## Required task
Starting with the line that contains "by 1333 pixels." and stopping after the line that contains "def nz(x, y, z=0., s=1.): return", output every line exactly as it stands.

Items listed in a dataset:
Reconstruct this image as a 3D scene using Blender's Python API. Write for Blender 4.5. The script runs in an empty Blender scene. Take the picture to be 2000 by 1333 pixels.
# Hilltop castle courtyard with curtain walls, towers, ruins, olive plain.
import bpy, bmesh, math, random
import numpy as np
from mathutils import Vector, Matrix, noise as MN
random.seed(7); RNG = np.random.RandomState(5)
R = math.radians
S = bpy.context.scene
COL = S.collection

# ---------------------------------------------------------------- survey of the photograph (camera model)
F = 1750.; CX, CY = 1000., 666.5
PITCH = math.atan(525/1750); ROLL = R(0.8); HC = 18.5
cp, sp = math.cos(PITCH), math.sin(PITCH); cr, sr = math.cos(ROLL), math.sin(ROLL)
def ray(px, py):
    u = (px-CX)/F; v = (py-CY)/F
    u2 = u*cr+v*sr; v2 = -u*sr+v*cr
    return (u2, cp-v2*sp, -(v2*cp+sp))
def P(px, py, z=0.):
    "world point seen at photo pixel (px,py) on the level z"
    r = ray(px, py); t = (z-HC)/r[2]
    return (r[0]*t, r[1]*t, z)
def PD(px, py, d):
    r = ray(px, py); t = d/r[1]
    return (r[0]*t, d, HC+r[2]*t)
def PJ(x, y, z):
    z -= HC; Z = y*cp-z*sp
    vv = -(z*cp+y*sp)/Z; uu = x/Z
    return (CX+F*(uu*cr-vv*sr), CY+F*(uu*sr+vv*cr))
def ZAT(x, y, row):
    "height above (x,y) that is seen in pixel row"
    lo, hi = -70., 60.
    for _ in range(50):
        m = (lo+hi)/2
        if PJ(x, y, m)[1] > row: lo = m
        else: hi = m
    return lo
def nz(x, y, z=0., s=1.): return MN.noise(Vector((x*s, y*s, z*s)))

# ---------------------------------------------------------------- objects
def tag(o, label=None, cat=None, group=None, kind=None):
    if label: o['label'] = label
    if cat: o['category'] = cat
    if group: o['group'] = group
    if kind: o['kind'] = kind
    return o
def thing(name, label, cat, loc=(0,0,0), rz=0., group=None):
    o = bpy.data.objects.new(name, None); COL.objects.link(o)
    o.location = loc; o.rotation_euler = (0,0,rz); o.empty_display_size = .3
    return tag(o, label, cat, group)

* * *

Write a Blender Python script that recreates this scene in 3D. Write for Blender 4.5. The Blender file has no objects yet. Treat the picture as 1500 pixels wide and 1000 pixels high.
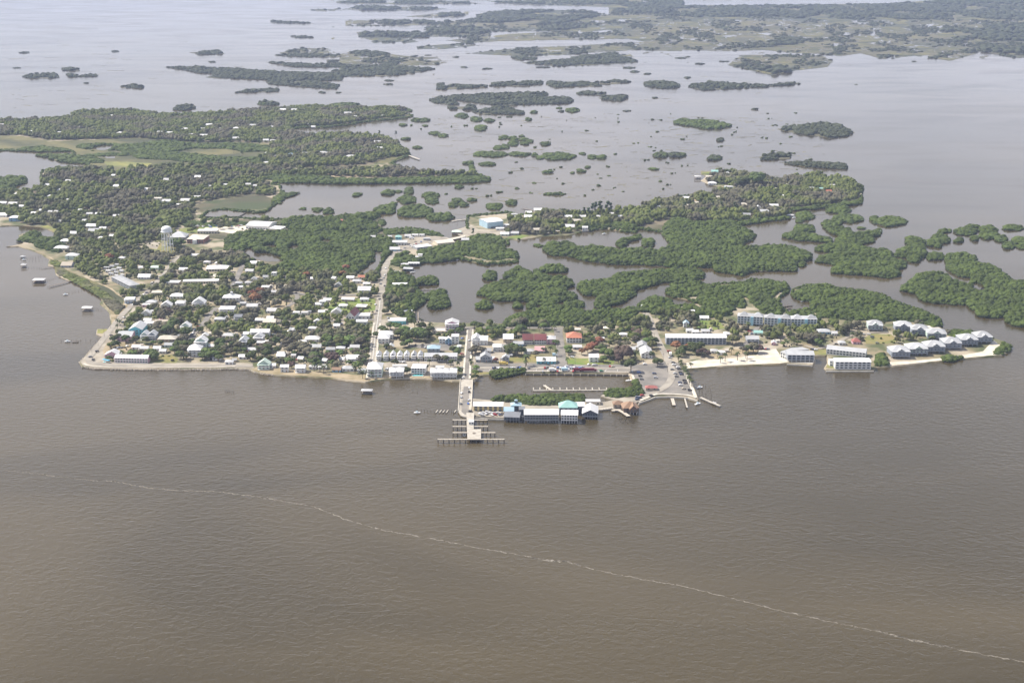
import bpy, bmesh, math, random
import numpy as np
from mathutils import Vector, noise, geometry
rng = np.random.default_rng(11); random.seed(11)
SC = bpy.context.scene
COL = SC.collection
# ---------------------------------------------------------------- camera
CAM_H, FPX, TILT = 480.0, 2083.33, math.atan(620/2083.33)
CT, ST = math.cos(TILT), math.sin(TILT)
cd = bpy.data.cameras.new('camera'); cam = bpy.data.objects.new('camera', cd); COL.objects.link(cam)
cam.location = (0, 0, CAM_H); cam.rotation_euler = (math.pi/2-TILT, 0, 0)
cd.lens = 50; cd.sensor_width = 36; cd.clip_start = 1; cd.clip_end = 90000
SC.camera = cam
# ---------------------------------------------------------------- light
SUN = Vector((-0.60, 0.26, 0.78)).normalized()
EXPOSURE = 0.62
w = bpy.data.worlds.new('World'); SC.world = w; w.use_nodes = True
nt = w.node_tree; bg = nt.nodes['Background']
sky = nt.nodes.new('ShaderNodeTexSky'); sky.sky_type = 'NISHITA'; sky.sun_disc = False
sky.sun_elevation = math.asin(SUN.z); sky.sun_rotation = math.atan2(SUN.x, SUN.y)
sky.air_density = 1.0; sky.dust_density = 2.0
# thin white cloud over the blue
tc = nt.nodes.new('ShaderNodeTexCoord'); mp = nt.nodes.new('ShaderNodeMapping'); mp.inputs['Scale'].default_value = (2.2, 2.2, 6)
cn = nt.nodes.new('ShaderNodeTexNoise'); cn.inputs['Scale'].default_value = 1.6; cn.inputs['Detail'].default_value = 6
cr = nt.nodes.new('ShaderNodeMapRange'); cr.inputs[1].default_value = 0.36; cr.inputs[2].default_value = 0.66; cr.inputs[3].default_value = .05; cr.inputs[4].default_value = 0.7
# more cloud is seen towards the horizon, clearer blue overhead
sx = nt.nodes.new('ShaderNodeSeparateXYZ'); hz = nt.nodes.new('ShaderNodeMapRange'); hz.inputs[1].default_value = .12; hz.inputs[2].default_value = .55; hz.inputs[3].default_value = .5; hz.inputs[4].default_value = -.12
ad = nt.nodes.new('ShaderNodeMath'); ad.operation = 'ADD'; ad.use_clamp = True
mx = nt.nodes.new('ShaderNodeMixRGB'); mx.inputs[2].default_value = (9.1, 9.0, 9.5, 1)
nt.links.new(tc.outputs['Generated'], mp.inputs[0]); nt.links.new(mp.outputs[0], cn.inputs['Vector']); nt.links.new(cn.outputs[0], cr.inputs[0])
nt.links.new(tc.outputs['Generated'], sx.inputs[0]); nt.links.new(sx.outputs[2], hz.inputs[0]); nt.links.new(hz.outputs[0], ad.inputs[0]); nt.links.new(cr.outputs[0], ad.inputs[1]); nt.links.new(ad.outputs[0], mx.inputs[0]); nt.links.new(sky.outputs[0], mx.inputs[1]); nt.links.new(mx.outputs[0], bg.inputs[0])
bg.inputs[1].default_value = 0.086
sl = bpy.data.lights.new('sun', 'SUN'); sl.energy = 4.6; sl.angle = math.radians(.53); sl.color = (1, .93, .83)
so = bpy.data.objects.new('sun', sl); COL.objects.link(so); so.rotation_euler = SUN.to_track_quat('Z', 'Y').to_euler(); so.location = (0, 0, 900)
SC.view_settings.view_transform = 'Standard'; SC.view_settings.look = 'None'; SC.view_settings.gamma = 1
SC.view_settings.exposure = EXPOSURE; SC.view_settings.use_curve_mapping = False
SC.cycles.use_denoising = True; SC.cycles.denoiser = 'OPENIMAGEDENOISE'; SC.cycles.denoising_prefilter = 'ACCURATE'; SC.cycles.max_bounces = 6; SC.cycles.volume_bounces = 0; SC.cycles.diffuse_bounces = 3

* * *

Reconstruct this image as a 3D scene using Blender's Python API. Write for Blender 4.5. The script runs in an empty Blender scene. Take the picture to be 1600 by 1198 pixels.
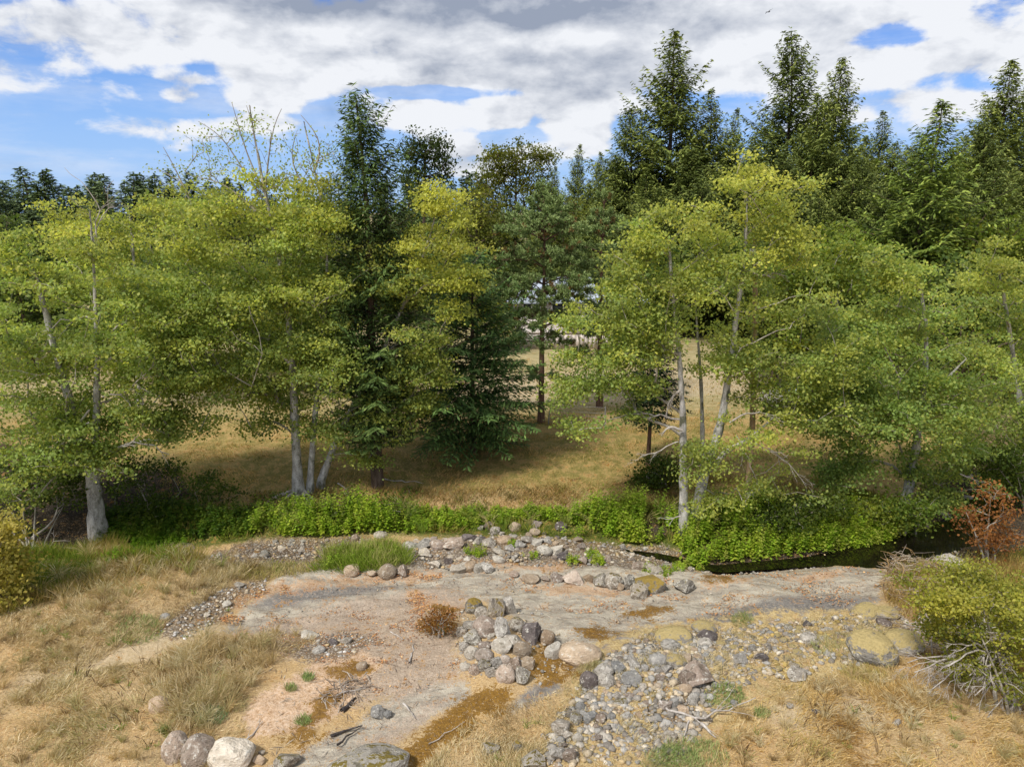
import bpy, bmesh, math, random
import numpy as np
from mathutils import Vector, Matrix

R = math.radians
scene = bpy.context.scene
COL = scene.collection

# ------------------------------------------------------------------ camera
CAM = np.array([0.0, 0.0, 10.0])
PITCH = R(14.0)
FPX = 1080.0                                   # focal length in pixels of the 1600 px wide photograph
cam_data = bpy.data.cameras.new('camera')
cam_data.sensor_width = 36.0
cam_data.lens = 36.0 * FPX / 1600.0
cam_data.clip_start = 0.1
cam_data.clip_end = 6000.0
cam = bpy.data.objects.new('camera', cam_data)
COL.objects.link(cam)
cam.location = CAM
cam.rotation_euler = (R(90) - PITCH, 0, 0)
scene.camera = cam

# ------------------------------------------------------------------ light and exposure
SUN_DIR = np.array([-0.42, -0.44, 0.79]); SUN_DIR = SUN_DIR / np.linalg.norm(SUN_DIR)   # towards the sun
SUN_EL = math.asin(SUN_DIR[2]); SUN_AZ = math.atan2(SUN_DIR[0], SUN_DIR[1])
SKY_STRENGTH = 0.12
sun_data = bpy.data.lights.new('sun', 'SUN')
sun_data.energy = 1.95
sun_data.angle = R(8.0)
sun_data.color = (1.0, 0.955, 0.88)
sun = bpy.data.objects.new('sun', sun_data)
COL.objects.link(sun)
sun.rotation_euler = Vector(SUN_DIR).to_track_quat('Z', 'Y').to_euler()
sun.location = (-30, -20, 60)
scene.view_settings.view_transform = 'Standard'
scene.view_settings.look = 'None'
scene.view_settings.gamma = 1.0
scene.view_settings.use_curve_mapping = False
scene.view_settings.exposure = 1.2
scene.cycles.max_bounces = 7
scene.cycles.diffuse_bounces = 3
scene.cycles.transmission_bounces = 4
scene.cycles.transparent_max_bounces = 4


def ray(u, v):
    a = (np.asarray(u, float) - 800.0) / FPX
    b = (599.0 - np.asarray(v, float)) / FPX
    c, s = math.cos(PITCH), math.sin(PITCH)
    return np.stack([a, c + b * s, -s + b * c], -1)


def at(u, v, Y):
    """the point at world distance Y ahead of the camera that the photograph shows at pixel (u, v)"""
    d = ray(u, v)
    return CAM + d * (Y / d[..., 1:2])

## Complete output
Reconstruct this image as a 3D scene using Blender's Python API. Write for Blender 4.5. The script runs in an empty Blender scene. Take the picture to be 2000 by 1333 pixels.
# Hilltop castle courtyard with curtain walls, towers, ruins, olive plain.
import bpy, bmesh, math, random
import numpy as np
from mathutils import Vector, Matrix, noise as MN
random.seed(7); RNG = np.random.RandomState(5)
R = math.radians
S = bpy.context.scene
COL = S.collection

# ---------------------------------------------------------------- survey of the photograph (camera model)
F = 1750.; CX, CY = 1000., 666.5
PITCH = math.atan(525/1750); ROLL = R(0.8); HC = 18.5
cp, sp = math.cos(PITCH), math.sin(PITCH); cr, sr = math.cos(ROLL), math.sin(ROLL)
def ray(px, py):
    u = (px-CX)/F; v = (py-CY)/F
    u2 = u*cr+v*sr; v2 = -u*sr+v*cr
    return (u2, cp-v2*sp, -(v2*cp+sp))
def P(px, py, z=0.):
    "world point seen at photo pixel (px,py) on the level z"
    r = ray(px, py); t = (z-HC)/r[2]
    return (r[0]*t, r[1]*t, z)
def PD(px, py, d):
    r = ray(px, py); t = d/r[1]
    return (r[0]*t, d, HC+r[2]*t)
def PJ(x, y, z):
    z -= HC; Z = y*cp-z*sp
    vv = -(z*cp+y*sp)/Z; uu = x/Z
    return (CX+F*(uu*cr-vv*sr), CY+F*(uu*sr+vv*cr))
def ZAT(x, y, row):
    "height above (x,y) that is seen in pixel row"
    lo, hi = -70., 60.
    for _ in range(50):
        m = (lo+hi)/2
        if PJ(x, y, m)[1] > row: lo = m
        else: hi = m
    return lo
def nz(x, y, z=0., s=1.): return MN.noise(Vector((x*s, y*s, z*s)))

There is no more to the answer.